Abstract
The study of etched fracture degradation has been a subject of interest within reservoir production engineers and it is generally expected that the etched fractures created after pumping acid in carbonates at pressures exceeding fracturing pressure are subject to degradation in time. Based on past observations, the fracture production performance is expected to decrease in time, as the etched fracture is exposed to in-situ stress that tends to crush the pinch points supporting the fracture, resulting in fracture closure or partial closure therefore having direct impact on well production.
The phenomenon of fracture degradation was previously studied in the context of acid fracture and proppant fracture effectiveness comparison. This paper attempts to further develop the subject by describing a workflow to analyze the reservoir lifetime production data of a North Sea chalk reservoir to identify production decline and quantify possible fracture half-length decrease. The ongoing study, comprising several phases, also aims to define an acid frac degradation model and then analyze possible ways to address the phenomenon through fracture design optimization.

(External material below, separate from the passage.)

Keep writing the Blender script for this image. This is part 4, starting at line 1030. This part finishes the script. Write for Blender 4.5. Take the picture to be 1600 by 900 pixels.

After the collection and segregation of field production data and wells intervention reports, the data was evaluated. Wells PIs were calculated and modelled using machine learning algorithms. PI decrease was further analyzed from perspective of potential fracture parameters change and the impact of the fracture parameters change was simulated in the production simulator. Numerical simulations results were compared to actual production data.
Application of machine learning algorithms resulted in an analytical model for PI decrease that show a reasonable match with actual observed filed data. Model can be used as a reference to refine post stimulation production forecast of the wells in the field which helps with field development planning. Resulted PI degradation model is subject of further improvement through refinement of the input data accuracy and addition of new data.